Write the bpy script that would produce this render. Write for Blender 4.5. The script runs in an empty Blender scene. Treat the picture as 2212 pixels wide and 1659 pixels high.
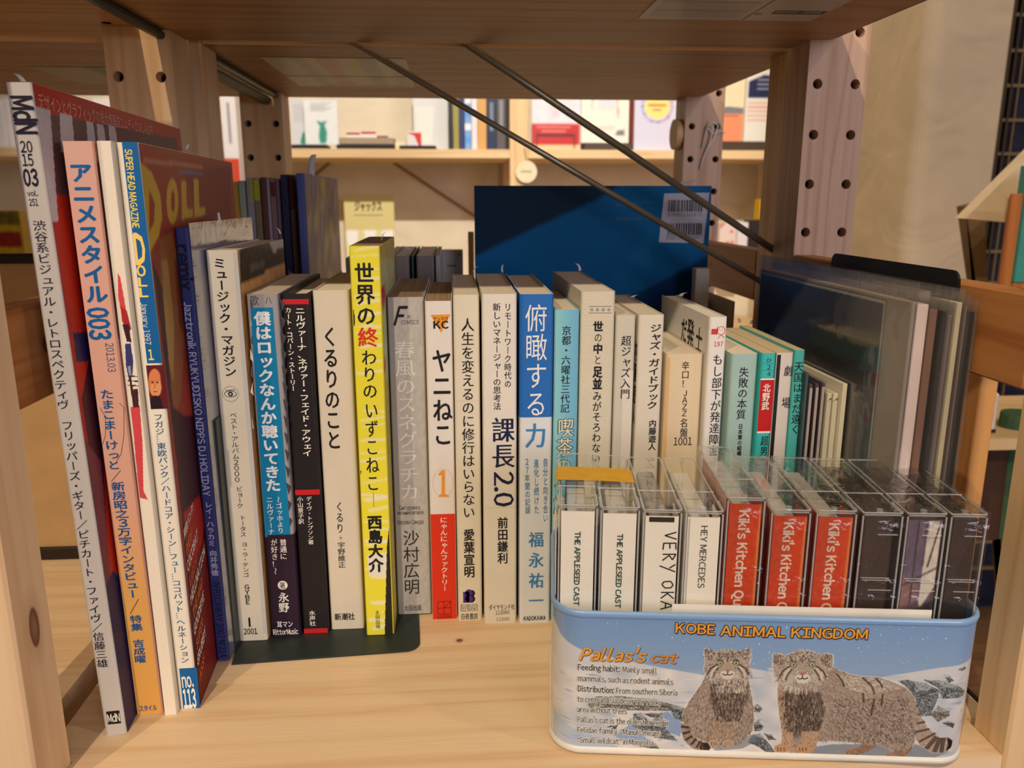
import bpy, math, random
import numpy as np
from mathutils import Vector

SC = bpy.context.scene
COL = SC.collection
random.seed(7)
RNG = np.random.default_rng(7)
PI = math.pi

# ------------------------------------------------------------------ camera
F_PX, W_PX, H_PX = 1726.0, 2212.0, 1659.0
CAM = np.array([0.0, 0.0, 0.2387])
PITCH, YAW = math.radians(13.1), math.radians(4.17)
FWD = np.array([math.sin(YAW)*math.cos(PITCH), math.cos(YAW)*math.cos(PITCH), -math.sin(PITCH)])
RGT = np.array([math.cos(YAW), -math.sin(YAW), 0.0])
UPV = np.cross(RGT, FWD)
cam_d = bpy.data.cameras.new('camera'); cam = bpy.data.objects.new('camera', cam_d); COL.objects.link(cam)
cam.location = CAM; cam.rotation_euler = (math.radians(90-13.1), 0, -YAW)
cam_d.sensor_width = 36.0; cam_d.lens = F_PX/W_PX*36.0; cam_d.clip_start = 0.01
cam_d.dof.use_dof = True; cam_d.dof.focus_distance = 0.385; cam_d.dof.aperture_fstop = 15.0
SC.camera = cam
SC.cycles.transparent_max_bounces = 32; SC.cycles.max_bounces = 8; SC.cycles.diffuse_bounces = 3; SC.cycles.glossy_bounces = 3

def srgb(c):
    c = np.asarray(c, float)/255.0
    return np.where(c <= 0.04045, c/12.92, ((c+0.055)/1.055)**2.4)

# ------------------------------------------------------------------ world, lights, exposure
wd = bpy.data.worlds.new('world'); SC.world = wd; wd.use_nodes = True
wb = wd.node_tree.nodes['Background']; wb.inputs[0].default_value = (1.0, 0.80, 0.60, 1); wb.inputs[1].default_value = 0.135
SC.view_settings.view_transform = 'Standard'; SC.view_settings.look = 'None'
SC.view_settings.exposure = 0.38; SC.view_settings.gamma = 1.0; SC.view_settings.use_curve_mapping = False

def spot(name, loc, target, power, color, size=0.02, angle=50, blend=0.5):
    l = bpy.data.lights.new(name, 'SPOT'); l.energy = power; l.color = color
    l.shadow_soft_size = size; l.spot_size = math.radians(angle); l.spot_blend = blend
    o = bpy.data.objects.new(name, l); COL.objects.link(o); o.location = loc
    o.rotation_euler = (Vector(target)-Vector(loc)).to_track_quat('-Z', 'Y').to_euler(); return o
def area(name, loc, target, power, color, sx, sy):
    l = bpy.data.lights.new(name, 'AREA'); l.shape = 'RECTANGLE'; l.size = sx; l.size_y = sy
    l.energy = power; l.color = color
    o = bpy.data.objects.new(name, l); COL.objects.link(o); o.location = loc
    o.rotation_euler = (Vector(target)-Vector(loc)).to_track_quat('-Z', 'Y').to_euler(); return o
WARM = (1.0, 0.80, 0.55)
spot('ceiling_spot_front', (-0.30, -1.00, 1.50), (0.03, 0.38, 0.1), 52, WARM, 0.012, 45)
spot('ceiling_spot_side', (-0.92, -1.15, 1.60), (-0.08, 0.40, 0.12), 48, WARM, 0.012, 45)
area('daylight_window', (1.3, -2.4, 0.7), (0.0, 0.5, 0.15), 24, (0.88, 0.84, 1.0), 1.2, 1.2)
spot('ceiling_spot_wall', (0.02, 0.20, 1.27), (-0.05, 2.2, 0.30), 128, (1.0, 0.93, 0.84), 0.02, 56)
spot('pillar_fill_spot', (0.10, 1.05, 1.5), (0.88, 1.75, 0.25), 17, (1.0, 0.86, 0.68), 0.05, 80)  # added unseen spot that only brightens the plaster pillar
spot('ceiling_spot_right', (1.0, -0.2, 1.3), (0.7, 0.7, 0.1), 8, WARM, 0.03, 90)

# ------------------------------------------------------------------ pixel helpers (camera model above)
def ray(x, y): return FWD + RGT*(x-1106.0)/F_PX - UPV*(y-829.5)/F_PX
def at_y(x, y, Y): d = ray(x, y); return CAM + d*(Y/d[1])
def at_z(x, y, Z): d = ray(x, y); return CAM + d*((Z-CAM[2])/d[2])
def at_x(x, y, X): d = ray(x, y); return CAM + d*(X/d[0])

# ------------------------------------------------------------------ materials
MATS = {}
def _new(name):
    m = bpy.data.materials.new(name); m.use_nodes = True
    nt = m.node_tree; b = nt.nodes['Principled BSDF']; return m, nt, b
def plain(name, rgb, rough=0.6, metal=0.0, noise=0.05, spec=0.3, nscale=60.0, coat=0.0):
    if name in MATS: return MATS[name]
    m, nt, b = _new(name); c = srgb(rgb)
    b.inputs['Roughness'].default_value = rough; b.inputs['Metallic'].default_value = metal
    b.inputs['Specular IOR Level'].default_value = spec; b.inputs['Coat Weight'].default_value = coat
    tc = nt.nodes.new('ShaderNodeTexCoord'); n = nt.nodes.new('ShaderNodeTexNoise'); n.inputs['Scale'].default_value = nscale
    n.inputs['Detail'].default_value = 4
    r = nt.nodes.new('ShaderNodeValToRGB')
    r.color_ramp.elements[0].position = .3; r.color_ramp.elements[1].position = .7
    r.color_ramp.elements[0].color = (*(c*(1-noise*1.5)), 1); r.color_ramp.elements[1].color = (*np.minimum(c*(1+noise), 1), 1)
    nt.links.new(tc.outputs['Object'], n.inputs['Vector']); nt.links.new(n.outputs['Fac'], r.inputs['Fac'])
    nt.links.new(r.outputs['Color'], b.inputs['Base Color']); MATS[name] = m; return m
def printed(name, rough=0.45, spec=0.3, coat=0.0, paper=0.0):
    if name in MATS: return MATS[name]
    m, nt, b = _new(name); a = nt.nodes.new('ShaderNodeAttribute'); a.attribute_name = 'Col'
    b.inputs['Roughness'].default_value = rough; b.inputs['Specular IOR Level'].default_value = spec
    b.inputs['Coat Weight'].default_value = coat; b.inputs['Coat Roughness'].default_value = 0.12
    if paper:
        tc = nt.nodes.new('ShaderNodeTexCoord'); n = nt.nodes.new('ShaderNodeTexNoise'); n.inputs['Scale'].default_value = 900
        bp = nt.nodes.new('ShaderNodeBump'); bp.inputs['Strength'].default_value = paper; bp.inputs['Distance'].default_value = .0005
        nt.links.new(tc.outputs['Object'], n.inputs['Vector']); nt.links.new(n.outputs['Fac'], bp.inputs['Height'])
        nt.links.new(bp.outputs['Normal'], b.inputs['Normal'])
    nt.links.new(a.outputs['Color'], b.inputs['Base Color']); MATS[name] = m; return m
def wood(name, axis, light=(222, 176, 118), dark=(196, 142, 84), knots=(), rough=0.5, seed=0.0, plank=0.0, fine=1.0):
    """pine: stretched noise along `axis`, ring lines, optional knots [(x,y,z,r)] in object space"""
    if name in MATS: return MATS[name]
    m, nt, b = _new(name); N = nt.nodes.new; L = nt.links.new
    tc = N('ShaderNodeTexCoord'); mp = N('ShaderNodeMapping')
    s = [1.0, 1.0, 1.0]; s['xyz'.index(axis)] = 0.045
    mp.inputs['Scale'].default_value = s; mp.inputs['Location'].default_value = (seed, seed*1.7, seed*.6)
    L(tc.outputs['Object'], mp.inputs['Vector'])
    n1 = N('ShaderNodeTexNoise'); n1.inputs['Scale'].default_value = 55*fine; n1.inputs['Detail'].default_value = 2; n1.inputs['Distortion'].default_value = .35
    n2 = N('ShaderNodeTexNoise'); n2.inputs['Scale'].default_value = 520; n2.inputs['Detail'].default_value = 3
    L(mp.outputs['Vector'], n1.inputs['Vector']); L(mp.outputs['Vector'], n2.inputs['Vector'])
    mul = N('ShaderNodeMath'); mul.operation = 'MULTIPLY'; mul.inputs[1].default_value = 7.0
    pp = N('ShaderNodeMath'); pp.operation = 'PINGPONG'; pp.inputs[1].default_value = 1.0
    L(n1.outputs['Fac'], mul.inputs[0]); L(mul.outputs[0], pp.inputs[0])
    pw = N('ShaderNodeMath'); pw.operation = 'POWER'; pw.inputs[1].default_value = 2.2; L(pp.outputs[0], pw.inputs[0])
    mx = N('ShaderNodeMath'); mx.operation = 'MULTIPLY_ADD'; mx.inputs[1].default_value = .62
    L(pw.outputs[0], mx.inputs[0])
    sc = N('ShaderNodeMath'); sc.operation = 'MULTIPLY'; sc.inputs[1].default_value = .32; L(n2.outputs['Fac'], sc.inputs[0]); L(sc.outputs[0], mx.inputs[2])
    r = N('ShaderNodeValToRGB'); r.color_ramp.elements[0].color = (*srgb(light), 1); r.color_ramp.elements[1].color = (*srgb(dark), 1)
    r.color_ramp.elements[0].position = .05; r.color_ramp.elements[1].position = .95
    L(mx.outputs[0], r.inputs['Fac']); out = r.outputs['Color']
    for (kx, ky, kz, kr, kst) in knots:
        vm = N('ShaderNodeVectorMath'); vm.operation = 'SUBTRACT'; vm.inputs[1].default_value = (kx, ky, kz); L(tc.outputs['Object'], vm.inputs[0])
        v2 = N('ShaderNodeVectorMath'); v2.operation = 'MULTIPLY'; k = [1, 1, 1]; k['xyz'.index(axis)] = kst; v2.inputs[1].default_value = k; L(vm.outputs[0], v2.inputs[0])
        ln = N('ShaderNodeVectorMath'); ln.operation = 'LENGTH'; L(v2.outputs[0], ln.inputs[0])
        dv = N('ShaderNodeMath'); dv.operation = 'DIVIDE'; dv.inputs[1].default_value = kr; L(ln.outputs['Value'], dv.inputs[0])
        kr_ = N('ShaderNodeValToRGB'); e = kr_.color_ramp.elements; e[0].position = 0; e[0].color = (0.75, .75, .75, 1); e[1].position = 1; e[1].color = (0, 0, 0, 1)
        q = e.new(.38); q.color = (1, 1, 1, 1); q = e.new(.46); q.color = (.25, .25, .25, 1)
        L(dv.outputs[0], kr_.inputs['Fac'])
        mi = N('ShaderNodeMix'); mi.data_type = 'RGBA'; L(kr_.outputs['Color'], mi.inputs['Factor']); L(out, mi.inputs['A'])
        mi.inputs['B'].default_value = (*srgb((112, 62, 40)), 1); out = mi.outputs['Result']
    L(out, b.inputs['Base Color']); b.inputs['Roughness'].default_value = rough; b.inputs['Specular IOR Level'].default_value = .25
    bp = N('ShaderNodeBump'); bp.inputs['Strength'].default_value = .12; bp.inputs['Distance'].default_value = .0008
    L(n2.outputs['Fac'], bp.inputs['Height']); L(bp.outputs['Normal'], b.inputs['Normal'])
    MATS[name] = m; return m
def pages(name, rgb=(226, 214, 190), dark=0.72, axis='x', scale=1.0):
    if name in MATS: return MATS[name]
    m, nt, b = _new(name); N = nt.nodes.new; L = nt.links.new; c = srgb(rgb)
    tc = N('ShaderNodeTexCoord'); mp = N('ShaderNodeMapping'); s = [6, 6, 6]; s['xyz'.index(axis)] = 2600*scale
    mp.inputs['Scale'].default_value = s; L(tc.outputs['Object'], mp.inputs['Vector'])
    n = N('ShaderNodeTexNoise'); n.inputs['Scale'].default_value = 1; n.inputs['Detail'].default_value = 2; L(mp.outputs['Vector'], n.inputs['Vector'])
    r = N('ShaderNodeValToRGB'); r.color_ramp.elements[0].position = .35; r.color_ramp.elements[1].position = .6
    r.color_ramp.elements[0].color = (*(c*dark), 1); r.color_ramp.elements[1].color = (*c, 1)
    L(n.outputs['Fac'], r.inputs['Fac']); L(r.outputs['Color'], b.inputs['Base Color']); b.inputs['Roughness'].default_value = .85
    b.inputs['Specular IOR Level'].default_value = .1
    bp = N('ShaderNodeBump'); bp.inputs['Strength'].default_value = .3; bp.inputs['Distance'].default_value = .0003
    L(n.outputs['Fac'], bp.inputs['Height']); L(bp.outputs['Normal'], b.inputs['Normal']); MATS[name] = m; return m
def clear(name, tint=(235, 235, 235), gloss=0.14, rough=0.05, bump=0.0, bscale=120.0, haze=0.0, ior=1.5):
    """thin clear plastic: see-through with a Fresnel sheen and optional crinkle / milkiness"""
    if name in MATS: return MATS[name]
    m = bpy.data.materials.new(name); m.use_nodes = True; nt = m.node_tree; nt.nodes.clear(); N = nt.nodes.new; L = nt.links.new
    out = N('ShaderNodeOutputMaterial'); tr = N('ShaderNodeBsdfTransparent'); tr.inputs[0].default_value = (*srgb(tint), 1)
    gl = N('ShaderNodeBsdfGlossy'); gl.inputs['Roughness'].default_value = rough; gl.inputs[0].default_value = (1, 1, 1, 1)
    lw = N('ShaderNodeLayerWeight'); lw.inputs['Blend'].default_value = .5
    fr = N('ShaderNodeMath'); fr.operation = 'POWER'; fr.inputs[1].default_value = 4.5; L(lw.outputs['Facing'], fr.inputs[0])
    ad = N('ShaderNodeMath'); ad.operation = 'MULTIPLY_ADD'; ad.inputs[1].default_value = .75; ad.inputs[2].default_value = gloss*0.3
    L(fr.outputs[0], ad.inputs[0]); mix = N('ShaderNodeMixShader'); L(ad.outputs[0], mix.inputs[0]); L(tr.outputs[0], mix.inputs[1]); L(gl.outputs[0], mix.inputs[2])
    last = mix.outputs[0]
    if haze:
        df = N('ShaderNodeBsdfDiffuse'); df.inputs[0].default_value = (.8, .8, .82, 1); m2 = N('ShaderNodeMixShader'); m2.inputs[0].default_value = haze
        L(last, m2.inputs[1]); L(df.outputs[0], m2.inputs[2]); last = m2.outputs[0]
    if bump:
        tc = N('ShaderNodeTexCoord'); n = N('ShaderNodeTexNoise'); n.inputs['Scale'].default_value = bscale; n.inputs['Distortion'].default_value = 1.5; n.inputs['Detail'].default_value = 3
        bp = N('ShaderNodeBump'); bp.inputs['Strength'].default_value = bump; bp.inputs['Distance'].default_value = .004
        L(tc.outputs['Object'], n.inputs['Vector']); L(n.outputs['Fac'], bp.inputs['Height'])
        L(bp.outputs['Normal'], gl.inputs['Normal']); L(bp.outputs['Normal'], lw.inputs['Normal'])
    L(last, out.inputs[0]); MATS[name] = m; return m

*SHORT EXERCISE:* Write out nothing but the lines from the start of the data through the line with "PI = math.pi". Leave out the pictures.

*RIGHT ANSWER:*
Write the bpy script that would produce this render. Write for Blender 4.5. The script runs in an empty Blender scene. Treat the picture as 2212 pixels wide and 1659 pixels high.
import bpy, math, random
import numpy as np
from mathutils import Vector

SC = bpy.context.scene
COL = SC.collection
random.seed(7)
RNG = np.random.default_rng(7)
PI = math.pi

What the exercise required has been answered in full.